>> Begin
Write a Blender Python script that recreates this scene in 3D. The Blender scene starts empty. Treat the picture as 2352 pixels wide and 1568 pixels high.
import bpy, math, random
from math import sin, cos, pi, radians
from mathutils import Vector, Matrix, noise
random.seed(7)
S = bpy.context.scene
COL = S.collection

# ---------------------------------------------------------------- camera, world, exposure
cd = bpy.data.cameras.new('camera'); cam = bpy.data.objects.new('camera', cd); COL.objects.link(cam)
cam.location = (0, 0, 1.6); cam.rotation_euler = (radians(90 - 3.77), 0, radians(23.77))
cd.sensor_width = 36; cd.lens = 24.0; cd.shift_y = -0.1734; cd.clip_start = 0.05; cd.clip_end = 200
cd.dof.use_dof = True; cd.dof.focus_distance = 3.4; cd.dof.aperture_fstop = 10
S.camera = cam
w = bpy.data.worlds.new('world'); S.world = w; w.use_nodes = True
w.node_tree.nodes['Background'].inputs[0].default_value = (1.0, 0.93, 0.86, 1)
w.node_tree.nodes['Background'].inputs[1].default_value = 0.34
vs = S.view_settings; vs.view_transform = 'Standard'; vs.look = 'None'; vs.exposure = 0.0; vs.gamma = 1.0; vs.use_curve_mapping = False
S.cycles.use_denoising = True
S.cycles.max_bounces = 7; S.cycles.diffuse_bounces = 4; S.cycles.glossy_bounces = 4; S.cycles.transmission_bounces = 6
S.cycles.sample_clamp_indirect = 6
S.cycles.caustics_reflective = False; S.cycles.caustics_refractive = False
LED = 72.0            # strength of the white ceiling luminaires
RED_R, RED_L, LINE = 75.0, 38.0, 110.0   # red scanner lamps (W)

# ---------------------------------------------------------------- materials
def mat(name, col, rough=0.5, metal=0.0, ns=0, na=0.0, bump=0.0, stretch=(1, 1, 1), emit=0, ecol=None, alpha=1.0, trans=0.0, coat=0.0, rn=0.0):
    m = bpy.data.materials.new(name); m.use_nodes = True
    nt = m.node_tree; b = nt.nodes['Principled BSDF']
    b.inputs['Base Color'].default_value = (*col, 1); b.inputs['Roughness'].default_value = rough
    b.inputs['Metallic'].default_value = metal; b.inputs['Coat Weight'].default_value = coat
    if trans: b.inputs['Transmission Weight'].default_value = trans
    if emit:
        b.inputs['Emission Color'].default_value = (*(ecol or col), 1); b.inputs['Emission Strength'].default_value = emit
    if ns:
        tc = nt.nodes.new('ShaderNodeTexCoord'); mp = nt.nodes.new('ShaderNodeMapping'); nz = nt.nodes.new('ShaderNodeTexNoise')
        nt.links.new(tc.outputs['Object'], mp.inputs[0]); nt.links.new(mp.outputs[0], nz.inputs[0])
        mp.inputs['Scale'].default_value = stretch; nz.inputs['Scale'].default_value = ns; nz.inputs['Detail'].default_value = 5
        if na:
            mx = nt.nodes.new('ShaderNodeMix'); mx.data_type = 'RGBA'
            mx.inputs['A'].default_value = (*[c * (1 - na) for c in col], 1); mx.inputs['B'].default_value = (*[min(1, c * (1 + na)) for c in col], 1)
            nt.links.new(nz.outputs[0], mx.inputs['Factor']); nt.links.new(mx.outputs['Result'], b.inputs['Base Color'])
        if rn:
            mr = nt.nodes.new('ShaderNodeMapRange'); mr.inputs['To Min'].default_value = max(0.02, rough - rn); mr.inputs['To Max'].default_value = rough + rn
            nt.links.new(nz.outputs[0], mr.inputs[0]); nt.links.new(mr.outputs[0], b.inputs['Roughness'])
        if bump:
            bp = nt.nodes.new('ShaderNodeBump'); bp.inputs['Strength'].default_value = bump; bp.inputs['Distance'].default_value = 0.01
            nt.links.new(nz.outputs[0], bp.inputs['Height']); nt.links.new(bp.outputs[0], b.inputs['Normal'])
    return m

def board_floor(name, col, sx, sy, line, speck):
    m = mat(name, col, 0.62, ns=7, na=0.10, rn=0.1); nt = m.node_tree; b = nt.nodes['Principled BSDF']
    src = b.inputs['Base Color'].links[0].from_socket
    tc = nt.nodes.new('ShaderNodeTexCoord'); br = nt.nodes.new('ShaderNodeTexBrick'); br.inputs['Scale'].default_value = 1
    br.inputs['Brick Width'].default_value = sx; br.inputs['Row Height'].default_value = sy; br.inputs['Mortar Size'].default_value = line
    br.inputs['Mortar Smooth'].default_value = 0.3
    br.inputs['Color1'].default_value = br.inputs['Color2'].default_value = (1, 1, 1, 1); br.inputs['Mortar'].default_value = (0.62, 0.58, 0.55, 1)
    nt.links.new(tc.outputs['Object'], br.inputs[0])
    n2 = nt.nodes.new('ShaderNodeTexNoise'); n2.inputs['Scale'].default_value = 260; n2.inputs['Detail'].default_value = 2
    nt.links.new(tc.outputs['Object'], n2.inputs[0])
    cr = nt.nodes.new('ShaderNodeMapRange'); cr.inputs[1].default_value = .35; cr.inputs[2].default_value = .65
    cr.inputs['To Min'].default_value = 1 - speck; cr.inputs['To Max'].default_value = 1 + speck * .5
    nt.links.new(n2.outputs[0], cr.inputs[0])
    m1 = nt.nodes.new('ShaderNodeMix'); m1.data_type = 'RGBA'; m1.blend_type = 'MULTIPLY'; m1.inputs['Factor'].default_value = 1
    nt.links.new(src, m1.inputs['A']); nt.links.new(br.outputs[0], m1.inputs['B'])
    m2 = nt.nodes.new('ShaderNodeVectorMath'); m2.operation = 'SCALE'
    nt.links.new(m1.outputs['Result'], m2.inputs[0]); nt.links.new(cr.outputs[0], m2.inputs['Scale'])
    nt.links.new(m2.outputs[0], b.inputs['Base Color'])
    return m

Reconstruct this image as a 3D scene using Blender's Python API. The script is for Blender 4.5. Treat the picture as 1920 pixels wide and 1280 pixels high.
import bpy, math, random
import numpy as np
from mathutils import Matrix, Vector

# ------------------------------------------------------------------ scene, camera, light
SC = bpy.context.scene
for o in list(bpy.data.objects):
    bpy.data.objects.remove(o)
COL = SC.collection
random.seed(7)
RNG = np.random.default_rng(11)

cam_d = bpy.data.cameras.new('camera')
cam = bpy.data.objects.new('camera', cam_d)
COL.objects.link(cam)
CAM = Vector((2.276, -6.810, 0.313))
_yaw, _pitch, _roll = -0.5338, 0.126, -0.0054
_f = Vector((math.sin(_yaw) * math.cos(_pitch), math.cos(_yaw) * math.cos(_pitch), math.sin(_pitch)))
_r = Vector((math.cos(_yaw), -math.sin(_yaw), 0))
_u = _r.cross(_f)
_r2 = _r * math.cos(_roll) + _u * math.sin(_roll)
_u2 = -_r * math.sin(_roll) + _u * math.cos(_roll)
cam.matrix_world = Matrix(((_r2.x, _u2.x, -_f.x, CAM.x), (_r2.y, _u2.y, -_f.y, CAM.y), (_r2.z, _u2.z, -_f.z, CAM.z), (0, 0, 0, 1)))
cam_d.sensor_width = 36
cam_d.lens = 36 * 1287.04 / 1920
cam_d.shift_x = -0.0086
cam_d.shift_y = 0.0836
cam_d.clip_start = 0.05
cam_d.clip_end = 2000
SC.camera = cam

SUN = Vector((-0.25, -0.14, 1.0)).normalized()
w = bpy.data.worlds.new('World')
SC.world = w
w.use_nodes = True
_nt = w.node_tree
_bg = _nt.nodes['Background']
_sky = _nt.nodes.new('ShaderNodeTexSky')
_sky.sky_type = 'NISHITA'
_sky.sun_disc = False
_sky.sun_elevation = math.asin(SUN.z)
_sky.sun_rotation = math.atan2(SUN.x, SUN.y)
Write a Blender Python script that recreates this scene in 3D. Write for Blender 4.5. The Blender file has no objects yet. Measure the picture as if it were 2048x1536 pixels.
>> End
Given task -> Determine the number of lines in the entries above where the string "scene" appears. Answer with the number alone.

Solution for this problem -> 6